Task instructions: Output the lines below exactly, please, from the first line until the line with "R = math.radians", counting both.

Given material:
* * * *
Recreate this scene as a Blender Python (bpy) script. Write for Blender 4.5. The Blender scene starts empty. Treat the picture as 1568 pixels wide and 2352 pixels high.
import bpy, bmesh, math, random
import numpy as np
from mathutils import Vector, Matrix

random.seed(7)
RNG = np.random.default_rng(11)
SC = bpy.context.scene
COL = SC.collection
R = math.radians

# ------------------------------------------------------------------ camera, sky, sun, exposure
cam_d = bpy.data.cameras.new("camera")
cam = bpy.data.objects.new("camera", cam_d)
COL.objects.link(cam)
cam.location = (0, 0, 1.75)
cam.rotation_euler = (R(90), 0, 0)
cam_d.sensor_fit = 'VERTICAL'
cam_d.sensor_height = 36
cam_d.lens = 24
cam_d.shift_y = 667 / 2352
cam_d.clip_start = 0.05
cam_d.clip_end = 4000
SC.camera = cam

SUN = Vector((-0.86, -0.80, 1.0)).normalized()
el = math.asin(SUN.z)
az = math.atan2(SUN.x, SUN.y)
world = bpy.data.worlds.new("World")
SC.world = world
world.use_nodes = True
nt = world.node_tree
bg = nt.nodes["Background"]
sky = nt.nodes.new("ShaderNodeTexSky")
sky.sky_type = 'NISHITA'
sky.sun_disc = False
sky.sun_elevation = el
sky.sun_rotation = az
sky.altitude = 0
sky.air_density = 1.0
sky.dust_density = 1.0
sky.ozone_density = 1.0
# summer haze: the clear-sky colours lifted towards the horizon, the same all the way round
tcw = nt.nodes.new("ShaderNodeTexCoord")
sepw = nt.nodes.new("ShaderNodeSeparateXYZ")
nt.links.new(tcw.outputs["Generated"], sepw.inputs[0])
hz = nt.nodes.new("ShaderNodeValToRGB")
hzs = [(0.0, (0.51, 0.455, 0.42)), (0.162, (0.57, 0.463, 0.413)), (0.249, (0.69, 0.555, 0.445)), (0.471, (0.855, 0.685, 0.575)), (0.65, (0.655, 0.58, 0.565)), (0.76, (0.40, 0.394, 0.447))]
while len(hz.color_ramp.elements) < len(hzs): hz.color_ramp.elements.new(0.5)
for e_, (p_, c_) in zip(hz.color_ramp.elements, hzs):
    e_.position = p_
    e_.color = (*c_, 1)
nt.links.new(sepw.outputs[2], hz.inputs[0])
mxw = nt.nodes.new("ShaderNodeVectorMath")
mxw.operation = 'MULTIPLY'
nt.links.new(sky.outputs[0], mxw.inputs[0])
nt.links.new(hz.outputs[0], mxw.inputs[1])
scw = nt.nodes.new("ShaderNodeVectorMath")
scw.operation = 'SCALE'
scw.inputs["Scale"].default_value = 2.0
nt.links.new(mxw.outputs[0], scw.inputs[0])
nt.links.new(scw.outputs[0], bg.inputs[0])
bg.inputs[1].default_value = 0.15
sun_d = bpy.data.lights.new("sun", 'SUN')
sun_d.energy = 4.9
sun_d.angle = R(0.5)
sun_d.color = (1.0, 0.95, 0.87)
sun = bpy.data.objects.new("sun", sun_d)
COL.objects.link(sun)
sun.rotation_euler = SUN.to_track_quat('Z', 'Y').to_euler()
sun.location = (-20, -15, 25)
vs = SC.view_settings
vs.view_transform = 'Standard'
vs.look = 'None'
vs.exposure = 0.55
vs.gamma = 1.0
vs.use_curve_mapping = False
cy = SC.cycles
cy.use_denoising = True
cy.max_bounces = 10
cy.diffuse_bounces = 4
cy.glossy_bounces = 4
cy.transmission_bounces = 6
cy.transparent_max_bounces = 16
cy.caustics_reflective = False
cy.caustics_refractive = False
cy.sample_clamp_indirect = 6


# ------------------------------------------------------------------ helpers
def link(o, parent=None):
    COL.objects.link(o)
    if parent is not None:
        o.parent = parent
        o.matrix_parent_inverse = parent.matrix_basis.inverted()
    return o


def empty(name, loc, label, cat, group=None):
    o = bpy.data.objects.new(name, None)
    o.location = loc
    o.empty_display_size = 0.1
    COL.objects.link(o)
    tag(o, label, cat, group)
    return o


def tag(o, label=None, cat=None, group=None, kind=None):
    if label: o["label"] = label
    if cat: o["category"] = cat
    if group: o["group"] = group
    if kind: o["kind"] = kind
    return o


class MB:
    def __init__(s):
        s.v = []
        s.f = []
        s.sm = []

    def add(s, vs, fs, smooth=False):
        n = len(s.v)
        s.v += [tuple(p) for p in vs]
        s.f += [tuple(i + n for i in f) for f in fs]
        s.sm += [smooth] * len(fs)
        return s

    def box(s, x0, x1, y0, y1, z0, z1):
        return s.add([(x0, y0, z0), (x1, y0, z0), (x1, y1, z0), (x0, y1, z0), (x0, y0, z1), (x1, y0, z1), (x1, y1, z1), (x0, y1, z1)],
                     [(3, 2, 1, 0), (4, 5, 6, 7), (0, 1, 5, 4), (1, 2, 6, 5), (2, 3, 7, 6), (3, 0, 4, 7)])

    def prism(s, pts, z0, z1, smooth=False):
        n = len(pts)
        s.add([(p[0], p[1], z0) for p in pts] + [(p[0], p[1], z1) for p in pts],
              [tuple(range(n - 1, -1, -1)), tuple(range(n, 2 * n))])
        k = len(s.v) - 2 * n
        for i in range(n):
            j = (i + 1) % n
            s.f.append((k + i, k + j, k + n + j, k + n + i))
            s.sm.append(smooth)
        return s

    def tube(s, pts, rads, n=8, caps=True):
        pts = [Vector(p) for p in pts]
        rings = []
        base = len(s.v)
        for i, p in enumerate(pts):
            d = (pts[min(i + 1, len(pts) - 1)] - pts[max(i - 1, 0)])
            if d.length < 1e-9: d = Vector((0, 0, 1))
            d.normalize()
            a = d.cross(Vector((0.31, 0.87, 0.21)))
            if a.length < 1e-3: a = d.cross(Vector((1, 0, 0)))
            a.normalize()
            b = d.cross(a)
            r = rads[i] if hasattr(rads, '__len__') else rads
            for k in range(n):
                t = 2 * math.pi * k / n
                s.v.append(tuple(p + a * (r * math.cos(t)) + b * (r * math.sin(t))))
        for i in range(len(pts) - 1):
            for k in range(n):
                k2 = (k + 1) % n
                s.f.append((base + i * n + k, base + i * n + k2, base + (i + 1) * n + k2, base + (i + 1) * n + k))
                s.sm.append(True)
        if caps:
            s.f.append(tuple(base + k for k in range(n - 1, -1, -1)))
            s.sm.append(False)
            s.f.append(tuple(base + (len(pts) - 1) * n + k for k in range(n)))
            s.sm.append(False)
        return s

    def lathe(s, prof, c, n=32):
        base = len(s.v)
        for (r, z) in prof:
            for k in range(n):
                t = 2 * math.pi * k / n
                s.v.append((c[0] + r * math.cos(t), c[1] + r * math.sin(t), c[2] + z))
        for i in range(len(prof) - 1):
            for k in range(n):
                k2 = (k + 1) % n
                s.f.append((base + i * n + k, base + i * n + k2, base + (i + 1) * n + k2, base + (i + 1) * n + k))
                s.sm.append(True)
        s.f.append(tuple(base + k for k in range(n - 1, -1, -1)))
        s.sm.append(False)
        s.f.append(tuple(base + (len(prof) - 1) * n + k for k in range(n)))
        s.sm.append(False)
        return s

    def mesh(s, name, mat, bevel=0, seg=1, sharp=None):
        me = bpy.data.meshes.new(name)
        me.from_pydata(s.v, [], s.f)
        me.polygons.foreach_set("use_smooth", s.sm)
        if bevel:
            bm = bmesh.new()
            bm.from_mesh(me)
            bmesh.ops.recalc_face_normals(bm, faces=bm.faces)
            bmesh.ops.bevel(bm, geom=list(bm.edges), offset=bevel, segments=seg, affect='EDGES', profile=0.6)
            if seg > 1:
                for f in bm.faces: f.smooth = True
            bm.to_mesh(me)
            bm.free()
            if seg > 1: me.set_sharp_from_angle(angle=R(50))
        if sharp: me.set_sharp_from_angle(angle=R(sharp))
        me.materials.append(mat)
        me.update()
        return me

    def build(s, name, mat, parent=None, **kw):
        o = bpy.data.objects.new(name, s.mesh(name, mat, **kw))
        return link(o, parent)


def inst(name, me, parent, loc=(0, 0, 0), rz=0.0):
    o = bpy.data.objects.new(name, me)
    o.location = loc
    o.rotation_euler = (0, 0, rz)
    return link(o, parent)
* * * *
Reply to the task:
Recreate this scene as a Blender Python (bpy) script. Write for Blender 4.5. The Blender scene starts empty. Treat the picture as 1568 pixels wide and 2352 pixels high.
import bpy, bmesh, math, random
import numpy as np
from mathutils import Vector, Matrix

random.seed(7)
RNG = np.random.default_rng(11)
SC = bpy.context.scene
COL = SC.collection
R = math.radians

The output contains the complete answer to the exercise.